Notre commune emploie une personne à mi-temps pour ouvrir la collégiale l'après-midi en accord avec la paroisse, pour que les gens puissent la visiter et voir notamment le tombeau de Nostradamus. L'autre église est ouverte par les paroissiens, qui s'organisent à tour de rôle pour ouvrir et gardienner.
Alors oui les églises devraient être ouvertes, mais aujourd'hui, on sait qu'elles ne sont plus respectées. L'église n'a pas les moyens humains pour assurer une ouverture sécurisée et de moins en moins de bénévoles donnent de leur temps.
Si la commune est propriétaire, il s'agit surtout pour elle d’entretenir et de restaurer ses églises, mais hélas elles n’en ont pas toujours la volonté ou la possibilité financière.
Quelles sont les possibilités d'actions pour les grandes communes ?
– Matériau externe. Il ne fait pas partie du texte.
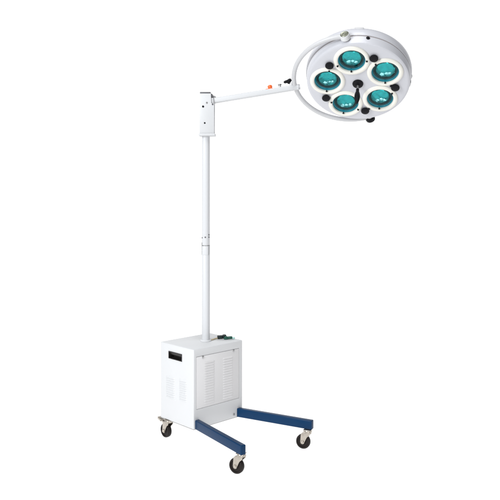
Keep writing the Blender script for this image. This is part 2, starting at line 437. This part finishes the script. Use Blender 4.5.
CLIPS = [[0, 199, 266], [127, 269], [35, 265], [165, 257, 330], [79, 262]]
for li, a in enumerate(LA):
    LF = frame(hp(a, LR), E1, E2, HN)
    bm = bmesh.new()
    ring_closed(bm, LF, [(.0862, -.0006), (.0860, .0020), (.0845, .0045), (.0800, .0072), (.0745, .0084), (.0695, .0078), (.0660, .0056), (.0646, .0020),
                         (.0644, -.0035), (.0660, -.0050), (.0686, -.0050), (.0686, -.0008)], 72)
    obj('lens_ring', bm, M_cream, head)
    bm = bmesh.new()                                  # barrel behind the ring
    lathe(bm, LF, [(.0672, -.0055), (.0655, -.012), (.0625, -.0165), (.0575, -.0185)], 64)
    obj('barrel', bm, M_wall, head)
    bm = bmesh.new()                                  # dark filter holder
    q = []
    for k in range(12):
        t = 2*math.pi*k/12; q.append((.0548+.0040*math.cos(t), -.0140+.0034*math.sin(t)))
    ring_closed(bm, LF, q, 64)
    obj('filter_holder', bm, M_hold, head)
    # faceted reflector dish
    t = bmesh.new(); rings = []; n = 28
    prof = [(.0520, -.0175), (.0490, -.0235), (.0420, -.0290), (.0330, -.0340), (.0220, -.0375), (.0100, -.0395)]
    for q, (r, h) in enumerate(prof):
        off = .5*(q % 2)
        rings.append([t.verts.new((r*math.cos(2*math.pi*(i+off)/n), r*math.sin(2*math.pi*(i+off)/n), h)) for i in range(n)])
    for q, (A, B) in enumerate(zip(rings, rings[1:])):
        for i in range(n):
            j = (i+1) % n
            if q % 2 == 0:
                t.faces.new((A[i], A[j], B[i])); t.faces.new((A[j], B[j], B[i]))
            else:
                t.faces.new((A[i], A[j], B[j])); t.faces.new((A[i], B[j], B[i]))
    t.faces.new(rings[-1])
    bmesh.ops.recalc_face_normals(t, faces=t.faces)
    bmesh.ops.transform(t, matrix=LF, verts=t.verts)
    obj('reflector', t, M_refl, head, smooth=False)
    # domed cut-glass cup, added and shaped so its facets catch the lights
    bm = bmesh.new()
    rnd = random.Random(11+li)
    s = bmesh.new(); bmesh.ops.create_icosphere(s, subdivisions=3, radius=1)
    for v in s.verts:
        v.co = V((v.co.x*.0495, v.co.y*.0495, v.co.z*.0110)) + V([rnd.uniform(-.0013, .0013), rnd.uniform(-.0013, .0013), rnd.uniform(-.0030, .0010)])
    merge(bm, s, LF @ Matrix.Translation((0, -.001, -.0178)) @ Matrix.Rotation(R(17+40*li), 4, 'Z'))
    obj('facet_dome', bm, M_cover, head, angle=180)
    bm = bmesh.new()                                  # a few large pale facets, added to stand in for glints
    for q in range(3):
        s = bmesh.new(); bmesh.ops.create_icosphere(s, subdivisions=1, radius=1)
        k = (.0125, .0105, .0095)[q]
        for v in s.verts:
            v.co = V((v.co.x*k, v.co.y*k*1.05, v.co.z*.0052)) + V([rnd.uniform(-.0018, .0018), rnd.uniform(-.0018, .0018), rnd.uniform(-.0008, .0008)])
        merge(bm, s, LF @ Matrix.Translation(((-.013, .006, .021)[q]+rnd.uniform(-.003, .003), -.0150+rnd.uniform(-.005, .004), -.0098)) @ Matrix.Rotation(rnd.uniform(0, 3), 4, 'Z'))
    obj('glint_facets', bm, M_glint, head, smooth=False)
    bm = bmesh.new()                                  # slightly domed filter glass
    lathe(bm, LF, [(.0646, -.0030), (.055, -.0010), (.040, .0012), (.022, .0026), (0, .0030)], 64)
    for f_ in bm.faces:
        if f_.normal.dot(HN) < 0: f_.normal_flip()
    obj('lens', bm, M_glass, head, angle=180)
    for ca in CLIPS[li]:
        low = 250 < ca < 272
        rr = .0625 if low else .0715
        p = hp(a, LR) + hd(ca)*rr + HN*(.0048 if low else .0085)
        bm = bmesh.new(); d = hd(ca)
        M = frame(p, d, HN.cross(d), HN)
        box(bm, M, (-.0052, -.0032, -.0020), (.0044, .0032, .0022), .0014, 2)
        lathe(bm, M, [(0, .0018), (.0042, .0018), (.0046, .0036), (.0034, .0052), (0, .0056)], 16)
        obj('lens_clip', bm, M_black, head)

KA = [135.3, 63.3, -8.7, -80.7, -152.7]; KR = .181
for i, a in enumerate(KA):
    bm = bmesh.new()
    M = frame(hp(a, KR), E1, E2, HN)
    lathe(bm, M, [(0, -.001), (.0145, -.001), (.0150, .003), (.0190, .0045), (.0205, .0080), (.0200, .0130), (.0165, .0160), (.008, .0172), (0, .0174)], 72, 18, .018)
    if i in (2, 3):                                  # these two have their pointer turned outwards
        d = V((math.cos(R(150 if i == 2 else 35)), math.sin(R(150 if i == 2 else 35)), 0))
        o2 = M @ (d*.012 + V((0, 0, .009))); o3 = M @ (d*.028 + V((0, 0, .008)))
        tube(bm, [o2, o3], [.0075, .0055], 12)
    obj('focus_knob', bm, M_black, head)

# centre handle
bm = bmesh.new()
lathe(bm, HF, [(0, -.001), (.0255, -.001), (.0265, .003), (.0250, .0075), (.018, .0105), (.0095, .0118), (.0085, .0160), (0, .0165)], 48)
hb = obj('handle_base', bm, M_black, head)
bm = bmesh.new(); lathe(bm, HF, [(0, .0150), (.0052, .0150), (.0045, .0200), (.0045, .0420), (0, .0420)], 24)
obj('handle_neck', bm, M_steel, head)
bm = bmesh.new()
lathe(bm, HF, [(0, .0390), (.0062, .0390), (.0078, .0415), (.0080, .0510), (.0072, .0545), (.0090, .0600), (.0128, .0760), (.0140, .0900), (.0128, .1060),
               (.0092, .1220), (.0072, .1320), (.0055, .1365), (0, .1378)], 32)
obj('handle', bm, M_black, head)
# side screw, latch and rear boss on the rim
bm = bmesh.new(); lathe(bm, axis_frame(hp(77.3, .2515, -.036), hd(77.3)), [(0, -.002), (.0085, -.002), (.0090, .003), (.0065, .0062), (0, .0068)], 24)
obj('side_screw', bm, M_black, head)
for a, h, l in ((-11.5, -.046, .010), (-8, -.079, .006), (-17, -.079, .006)):
    d = hd(a); M = frame(hp(a, .2535 if l > .008 else .2580, h), d, HN.cross(d), HN)
    bm = bmesh.new(); box(bm, M, (-.003, -l*1.4, -l), (.0042, l*1.4, l), .0016, 2)
    lathe(bm, frame(M @ V((.004, 0, 0)), M.col[1].xyz, M.col[2].xyz, M.col[0].xyz), [(0, -.001), (.0034, -.001), (.0034, .0014), (0, .0016)], 16)
    obj('latch', bm, M_yoke if l > .008 else M_steel, head)
d = hd(87); bm = bmesh.new()
box(bm, frame(hp(87, .254, -.098), d, HN.cross(d), HN), (-.002, -.022, -.006), (.006, .022, .006), .0025, 2)
obj('hinge', bm, M_yoke, head)

# --- blue rails
def rail(p0, p1, wd=.0265, z0=.0955, z1=.1390):
    p0 = V(p0); p1 = V(p1); d = (p1-p0).normalized(); s = Z.cross(d); L = (p1-p0).length
    M = frame(p0, d, s, Z)
    bm = bmesh.new(); box(bm, M, (-.012, -wd/2, z0), (L, wd/2, z1), .0042, 4)
    r_ = obj('rail', bm, M_blue, lamp)
    return r_
rail((-.2545, -.1895, 0), (-.0285, -.5320, 0))
rail((-.0590, .0005, 0), (.3010, -.1975, 0))

# --- casters
def caster(sw, ang, brake=False):
    """sw: swivel point on the floor plan; ang: direction in which the wheel trails"""
    t = V((math.cos(R(ang)), math.sin(R(ang)), 0)); s = Z.cross(t)
    M = frame(V((sw[0], sw[1], 0)), t, s, Z)
    TR, WR = .0225, .0350
    bm = bmesh.new()
    box(bm, M, (-.019, -.0175, .0915), (.019, .0175, .0948), .001, 2)
    lathe(bm, M, [(0, .0916), (.0180, .0916), (.0195, .0890), (.0195, .0840), (.0175, .0816), (0, .0816)], 36)
    cst = obj('caster', bm, M_zinc, lamp)
    # fork: crown plate and two cheeks that taper down to the axle
    XZs = frame(M.translation, t, Z, -s)
    cheek = [(-.0165, .0840), (.0190, .0840), (.0300, .0740), (TR+.0105, .0360), (TR+.0075, .0275), (TR, .0245), (TR-.0075, .0275), (TR-.0105, .0360), (.0010, .0600), (-.0130, .0700)]
    bm = bmesh.new()
    prism(bm, XZs, cheek, .0140, .0164, .0007, 2); prism(bm, XZs, cheek, -.0164, -.0140, .0007, 2)
    box(bm, M, (-.0160, -.0138, .0790), (.0200, .0138, .0814), .0006, 1)
    obj('fork', bm, M_zinc, cst)
    WC = M @ V((TR, 0, WR))
    WF = frame(WC, t, Z, -s)
    bm = bmesh.new()
    lathe(bm, WF, [(0, -.0105), (.0135, -.0105), (.0150, -.0080), (.0245, -.0072), (.0262, -.0108), (.0300, -.0118), (.0335, -.0098), (.0350, -.0050), (.0350, .0050),
                   (.0335, .0098), (.0300, .0118), (.0262, .0108), (.0245, .0072), (.0150, .0080), (.0135, .0105), (0, .0105)], 56)
    obj('wheel', bm, M_rubber, cst)
    bm = bmesh.new()
    lathe(bm, WF, [(0, -.0203), (.0066, -.0200), (.0078, -.0185), (.0078, -.0167), (.0040, -.0166), (.0040, .0166), (.0078, .0167), (.0078, .0185), (.0066, .0200), (0, .0203)], 24)
    obj('axle_bolt', bm, M_zinc, cst)
    if brake:
        bm = bmesh.new()
        XB = frame(M.translation, t, Z, -s)
        prism(bm, XB, [(.020, .0660), (.034, .0720), (.052, .0800), (.068, .0860), (.069, .0900), (.050, .0860), (.030, .0790), (.018, .0740)], -.0120, .0120, .001, 2)
        box(bm, frame(M @ V((.066, 0, .0865)), (t*.94+Z*.34).normalized(), s, (Z*.94-t*.34).normalized()), (-.018, -.0155, -.006), (.010, .0155, .006), .002, 2)
        obj('brake_pedal', bm, M_zinc, cst)
    return cst
caster((-.0385, -.501), 150)
caster((.2780, -.194), 158)
caster((-.4080, -.0440), 133, True)
caster((-.205, .150), 120, True)

# ------------------------------------------------------------------ the plug lying on the cabinet
cable = bpy.data.objects.new('cable', None); col.objects.link(cable)
ZTOP = ZT + .0003
cable.location = (-.16, .05, ZTOP); cable.empty_display_size = .03
cable['label'] = 'short beige cord with dark green plugs lying on the cabinet top beside the pole'
cable['category'] = 'cable'
bpy.context.view_layer.update()
def z(h): return ZTOP + h
bm = bmesh.new()
cp = [V((-.1965, .0105, z(.0035))), V((-.190, .020, z(.0032))), V((-.182, .036, z(.0032))), V((-.172, .047, z(.0036))), V((-.160, .052, z(.007)))]
pp = []
for i in range(len(cp)-1):
    a, b_, c_, d_ = cp[max(i-1, 0)], cp[i], cp[i+1], cp[min(i+2, len(cp)-1)]
    for k in range(6):
        s = k/6; pp.append(.5*((2*b_) + (c_-a)*s + (2*a-5*b_+4*c_-d_)*s*s + (3*b_-a-3*c_+d_)*s**3))
pp.append(cp[-1])
tube(bm, pp, .0030, 10)
obj('cord', bm, M_cord, cable)
bm = bmesh.new()
def plug_frame(p0, p1):
    p0 = V(p0); p1 = V(p1); d = (p1-p0).normalized(); s = Z.cross(d).normalized()
    return frame(p0, d, s, d.cross(s)), (p1-p0).length
M, L = plug_frame((-.168, .050, z(.0085)), (-.124, .062, z(.0095)))
box(bm, M, (0, -.0095, -.0078), (L*.62, .0095, .0080), .003, 3)
box(bm, M, (L*.62, -.0120, -.0075), (L, .0120, .0110), .0035, 3)
for k in range(4): box(bm, M, (.004+.006*k, -.0104, -.0070), (.0068+.006*k, .0104, .0088), .001, 1)
obj('plug', bm, M_dkgreen, cable)
bm = bmesh.new()
M, L = plug_frame((-.134, .036, z(.0062)), (-.092, .048, z(.0066)))
box(bm, M, (0, -.0085, -.0058), (L*.5, .0085, .0045), .002, 2)
box(bm, M, (L*.42, -.0065, -.0055), (L, .0065, .0075), .0026, 3)
lathe(bm, M @ Matrix.Translation((L*.25, 0, .004)), [(0, 0), (.0065, 0), (.0065, .004), (.005, .006), (0, .006)], 20)
obj('clip', bm, M_green, cable)
bm = bmesh.new()
M, L = plug_frame((-.0935, .0478, z(.0050)), (-.0785, .0515, z(.0050)))
box(bm, M, (0, -.0052, -.0045), (L, .0052, .0042), .0018, 2)
obj('tip', bm, M_cyan, cable)

# ------------------------------------------------------------------ light
world = bpy.data.worlds.new('World'); scene.world = world; world.use_nodes = True
bg = world.node_tree.nodes['Background']
bg.inputs['Color'].default_value = (.93, .96, 1., 1); bg.inputs['Strength'].default_value = .25

def area(name, loc, target, size, power, color=(1, 1, 1), sy=None):
    l = bpy.data.lights.new(name, 'AREA'); l.energy = power; l.color = color; l.shape = 'RECTANGLE'; l.size = size; l.size_y = sy or size
    o = bpy.data.objects.new(name, l); col.objects.link(o); o.location = loc
    o.rotation_euler = (V(target)-V(loc)).to_track_quat('-Z', 'Y').to_euler()
    return o
area('softbox', (-2.6, -3.2, 2.6), (-.2, 0, .9), 1.6, 172, (.95, .98, 1.), 2.2)
area('top_softbox', (.10, -1.5, 4.4), (-.1, 0, .9), 1.6, 58, (1, 1, 1))
area('glint_fill', (.8, -2.6, .35), (.25, -.1, 1.15), 1.0, 10, (1, 1, 1), .4)  # added low fill: brightens the panel face and gives the lenses glints

# ------------------------------------------------------------------ camera
cam = bpy.data.cameras.new('camera'); co = bpy.data.objects.new('camera', cam); col.objects.link(co)
co.location = (0, -3.6, 1.2348); co.rotation_euler = (R(90), 0, 0)
cam.sensor_width = 36; cam.lens = 708.04/500*36; cam.shift_y = -(250-192.27)/500
cam.clip_start = .05; cam.clip_end = 100
scene.camera = co
scene.view_settings.view_transform = 'Standard'; scene.view_settings.look = 'None'
scene.view_settings.exposure = 0; scene.view_settings.gamma = 1
scene.render.film_transparent = False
La vidéo surveillance de l'église ouverte, avec une partie des œuvres protégées ou enlevées. Mettre du personnel, mais c'est un peu litigieux avec la loi de 1905 (aide déguisée à la paroisse).
Pour les petites communes, on trouve souvent la clé de l'église à la mairie où on vous ouvre dans le meilleur des cas.
On pourrait envisager des visites virtuelles avec des casques 3D, mais ce n’est pas ce que les amoureux de patrimoine attendent ; on dira alors que c’est un pis-aller.
Faire appel aux bonnes volontés pour aider à ouvrir à des heures régulières les églises, mais cela a ses limites aussi
.
Il y a aujourd'hui un vrai problème sur ce sujet et il n’existe pas de solutions miracles. Les situations sont souvent différentes entre communes ou régions, et même selon les périodes touristiques. Une chose est certaine, Il est frustrant de se retrouver devant des portes closes devant ces édifices mais c'est pour leur préservation dans un premier temps, mais leur mort si elles n'ouvrent plus.